American Nerd Survey #39 12.19.05
Steely Dan: Threat or Menace?

bryan: I'd rather be whipped by my own intestines than listen to Steely Dan...

Joel Jensen: Steely Dan???  How dare you ask a question like that?  Neither threat nor menace, but respected elder statesmen.  They're named after a dildo in a Burroughs novel, for Chrissakes!  That's classy!  Okay, in all seriousness, I like Steely Dan, and I realize that when someone likes Steely Dan, youth has really passed them by.  Alas.  I'll be shuffling off this mortal coil any day now... "are you reeling in the years?"

Mark Kalar: Needless to say, I vote MENACE!:

In the late 1960s, Chevy Chase played drums in a band at Bard College featuring Walter Becker and Donald Fagen. At roughly the same time, Seymour Cray was doing research with super computers at the Lawrence Livermore National Laboratory in California. An early version of his CDC 7600 predicted the statistical probability of Chevy Chase going on to make the movie Caddyshack if he was to continue to play in this band. The future looked grim. They did what they had to do (at least that's what they would say later). Becker and Fagen were replaced by robots, and their bodies unceremoniously dumped in the Hudson River. The CDC 7600 invented smooth jazz, easy listening, and soft rock, and used this musical data to fill the memory banks of the new and “improved” Becker and Fagen. It didn't take long for Chase to tire of his newly robotocized band mates, and abandoned them to pursue a career in film. The two robots were put aside, in hopes they could be of use again someday in the future. Unfortunately, when the 7600 was unplugged, replaced with the vastly superior CDC STAR-100, no one could predict the effects on the positronic matrices that were the brains of Becker and Fagen. They went crazy with anger and fear, vowing to destroy the world with their unique blend of smooth, jazzy rock. There are those of us who have dedicated our lives to defending the human race from these two robotic monsters. It's not easy. Do not underestimate their power. Once a listener has succumbed to the subliminal messages in their music, they, too, are replaced with machines. We were making progress, but then came Two Against Nature... alas, the entire National Academy of Recording Arts and Sciences has clearly been lost...
 
(Unfortunately, the CDC 7600 was unable to predict the likelihood of Chevy Chase going on to make The Chevy Chase Show. If it had, we all may have been spared).
 
Stephen McClurg: A menace with a badass rhythm section.

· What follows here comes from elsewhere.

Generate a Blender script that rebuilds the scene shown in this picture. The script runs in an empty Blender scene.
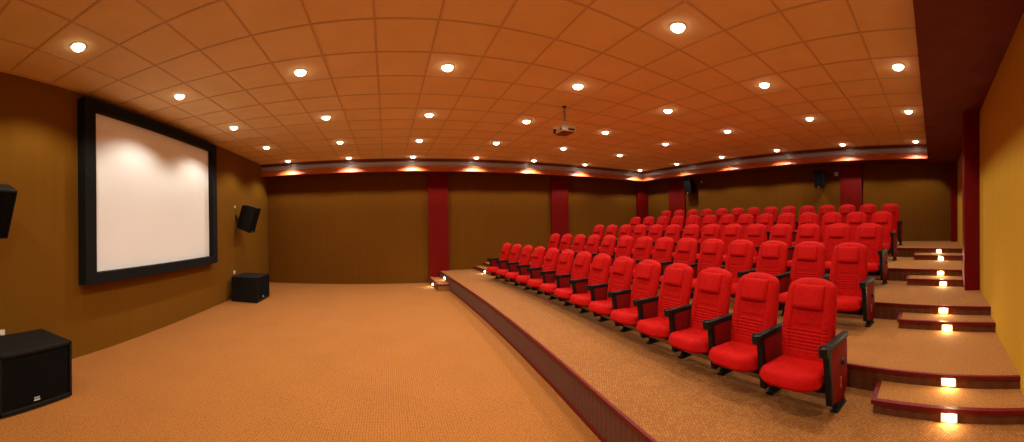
import bpy, bmesh, math, random
from mathutils import Vector, Matrix

C = bpy.context.scene.collection
SC = bpy.context.scene
random.seed(7)
PI = math.pi
H = 1.73            # camera height above the stalls floor
CEIL = H + 1.885

# ------------------------------------------------------------------ camera
RIGHT = Vector((0.9357714838210298, -0.35220746323703184, -0.016781922044956345))
FWD = Vector((0.35223517890619827, 0.9359105165780008, -0.001372479368988361))
UP = Vector((0.016189774807163385, -0.004626856258263082, 0.9998582316472964))
cd = bpy.data.cameras.new('camera')
cd.type = 'PANO'
cd.panorama_type = 'CENTRAL_CYLINDRICAL'
F = 348.04
cd.central_cylindrical_range_u_min = -512.0 / F
cd.central_cylindrical_range_u_max = 512.0 / F
cd.central_cylindrical_range_v_min = -(442 - 224.01) / F
cd.central_cylindrical_range_v_max = 224.01 / F
cd.central_cylindrical_radius = 1.0
cd.clip_start = 0.02
cam = bpy.data.objects.new('camera', cd)
C.objects.link(cam)
cam.matrix_world = Matrix(((RIGHT.x, UP.x, -FWD.x, 0), (RIGHT.y, UP.y, -FWD.y, 0), (RIGHT.z, UP.z, -FWD.z, H), (0, 0, 0, 1)))
SC.camera = cam

# ------------------------------------------------------------------ world and exposure
w = bpy.data.worlds.new('world'); SC.world = w
w.use_nodes = True
w.node_tree.nodes['Background'].inputs[0].default_value = (0.0, 0.0, 0.0, 1)
w.node_tree.nodes['Background'].inputs[1].default_value = 0.0
SC.view_settings.view_transform = 'Standard'
SC.view_settings.look = 'None'
SC.view_settings.gamma = 1.0
SC.view_settings.use_curve_mapping = False
SC.view_settings.exposure = 0.85
LAMP_W = 43.0       # watts of each ceiling downlight
LAMP_COL = (1.0, 0.93, 0.80)

# ------------------------------------------------------------------ materials
def mat(name, col, rough=0.6, metal=0.0, spec=0.5, sheen=0.0, coat=0.0, emit=None, estr=0.0):
    m = bpy.data.materials.new(name); m.use_nodes = True
    b = m.node_tree.nodes['Principled BSDF']
    b.inputs['Base Color'].default_value = (*col, 1)
    b.inputs['Roughness'].default_value = rough
    b.inputs['Metallic'].default_value = metal
    b.inputs['Specular IOR Level'].default_value = spec
    b.inputs['Sheen Weight'].default_value = sheen
    b.inputs['Coat Weight'].default_value = coat
    if emit:
        b.inputs['Emission Color'].default_value = (*emit, 1)
        b.inputs['Emission Strength'].default_value = estr
    return m

def nodes(m):
    nt = m.node_tree
    return nt, nt.nodes, nt.links, nt.nodes['Principled BSDF']

def noise_col(m, c1, c2, scale, detail=4, bump=0.0, dist=0.01, stretch=(1, 1, 1)):
    nt, N, L, B = nodes(m)
    tc = N.new('ShaderNodeTexCoord'); mp = N.new('ShaderNodeMapping'); mp.inputs['Scale'].default_value = stretch
    n = N.new('ShaderNodeTexNoise'); n.inputs['Scale'].default_value = scale; n.inputs['Detail'].default_value = detail
    r = N.new('ShaderNodeValToRGB')
    r.color_ramp.elements[0].position = 0.35; r.color_ramp.elements[1].position = 0.65
    r.color_ramp.elements[0].color = (*c1, 1); r.color_ramp.elements[1].color = (*c2, 1)
    L.new(tc.outputs['Object'], mp.inputs[0]); L.new(mp.outputs[0], n.inputs['Vector']); L.new(n.outputs['Fac'], r.inputs[0])
    L.new(r.outputs[0], B.inputs['Base Color'])
    if bump:
        bp = N.new('ShaderNodeBump'); bp.inputs['Strength'].default_value = bump; bp.inputs['Distance'].default_value = dist
        L.new(n.outputs['Fac'], bp.inputs['Height']); L.new(bp.outputs[0], B.inputs['Normal'])
    return m

def carpet(name, c1, c2, cell, rot=0.0, contrast=0.55):
    """looped carpet: small staggered two-tone check plus a faint mottle"""
    m = mat(name, c1, 0.95, spec=0.1, sheen=0.05)
    nt, N, L, B = nodes(m)
    tc = N.new('ShaderNodeTexCoord'); mp = N.new('ShaderNodeMapping')
    mp.inputs['Rotation'].default_value = (0, 0, rot)
    L.new(tc.outputs['Object'], mp.inputs[0])
    ck = N.new('ShaderNodeTexVoronoi'); ck.inputs['Scale'].default_value = 1.0 / cell
    ck.inputs['Randomness'].default_value = 0.25
    L.new(mp.outputs[0], ck.inputs['Vector'])
    rp = N.new('ShaderNodeValToRGB'); rp.color_ramp.elements[0].position = 0.30; rp.color_ramp.elements[1].position = 0.62
    rp.color_ramp.elements[0].color = (*c1, 1); rp.color_ramp.elements[1].color = (*c2, 1)
    L.new(ck.outputs['Distance'], rp.inputs[0])
    ns = N.new('ShaderNodeTexNoise'); ns.inputs['Scale'].default_value = 1.6; ns.inputs['Detail'].default_value = 5
    L.new(mp.outputs[0], ns.inputs['Vector'])
    mr = N.new('ShaderNodeMapRange'); mr.inputs['From Min'].default_value = 0.3; mr.inputs['From Max'].default_value = 0.7
    mr.inputs['To Min'].default_value = 0.95; mr.inputs['To Max'].default_value = 1.04
    L.new(ns.outputs['Fac'], mr.inputs['Value'])
    mx = N.new('ShaderNodeVectorMath'); mx.operation = 'SCALE'
    L.new(rp.outputs[0], mx.inputs[0]); L.new(mr.outputs[0], mx.inputs['Scale'])
    L.new(mx.outputs[0], B.inputs['Base Color'])
    bp = N.new('ShaderNodeBump'); bp.inputs['Strength'].default_value = 0.35; bp.inputs['Distance'].default_value = 0.004
    bp.invert = True
    L.new(ck.outputs['Distance'], bp.inputs['Height']); L.new(bp.outputs[0], B.inputs['Normal'])
    return m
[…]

Keith Pille: The first sort-of-real show I ever played in my first sort-of-real band was a in a basement in Blair, Nebraska, at a party being put on by a guy who fancied himself as Dana College's resident poet-warrior (IE, he played fullback for the Dana Vikings and wrote a lot of songs that attempted to emulate "Soul to Squeeze"-era Anthony Kiedis). The party crowd was a normal mix of Blair townies and Dana students, except for this one guy. He was wearing all brown—brown pants, brown sweater, brown leather jacket, brown indoor sunglasses, brown beret—had an unfortunate goatee, and walked around with a (brown) flower held up directly in front of his lips. Our drummer, Dale, was one of the nicest, most understanding people I know, and he spent the entire night wanting to beat Mr. Brown's ass just on general aesthetic principles.

I am 99% sure that Mr. Brown went home from that party and listened to some Steely Dan.

Don Pizarro: What did Twain say about a classic?  A book which people praise but don't read.  I think Steely Dan is like that.  Oh, I'm familiar with a bunch of great musicians who've played with Steely Dan: Michael McDonald & Jeff Porcaro, Jay Graydon, Phil Woods, Larry Carlton, etc., but I don't even know who the two founding members were, to tell you the truth. I know and love "Reelin' in the Years" and "Rikki Don't Lose That Number," but couldn't tell you what albums they were on, or name any album other than Aja, if my life depended on it.  So, no, I don't think I have an opinion, either way...  Oh, sue me!

Simon Riordan: I'm far too busy mainlining heroin while listening to Steely Dan to think about threatening or menacing things.  Steely Dan is eye-closing music that needs to remain on the "Lite" FM dial.  Conclusion: threat.

Jonathan Shipley: They don't hold a candle to Boz Scaggs.

Amethyst Vineyard: Steely Dan? What's a Steely Dan? I know nothing of this thing of which you speak.

Clint Weathers: Steely Dan teaches you two of life's most important lessons:

1) The second guitar break in "Green Earrings" uses flange, chorus, just a touch of slapback delay, and really needs to be played on a strat with a humbucker in the neck otherwise you just won't get the right tone.

2) Never ever let Michael McDonald sing backup vocals.  Ever.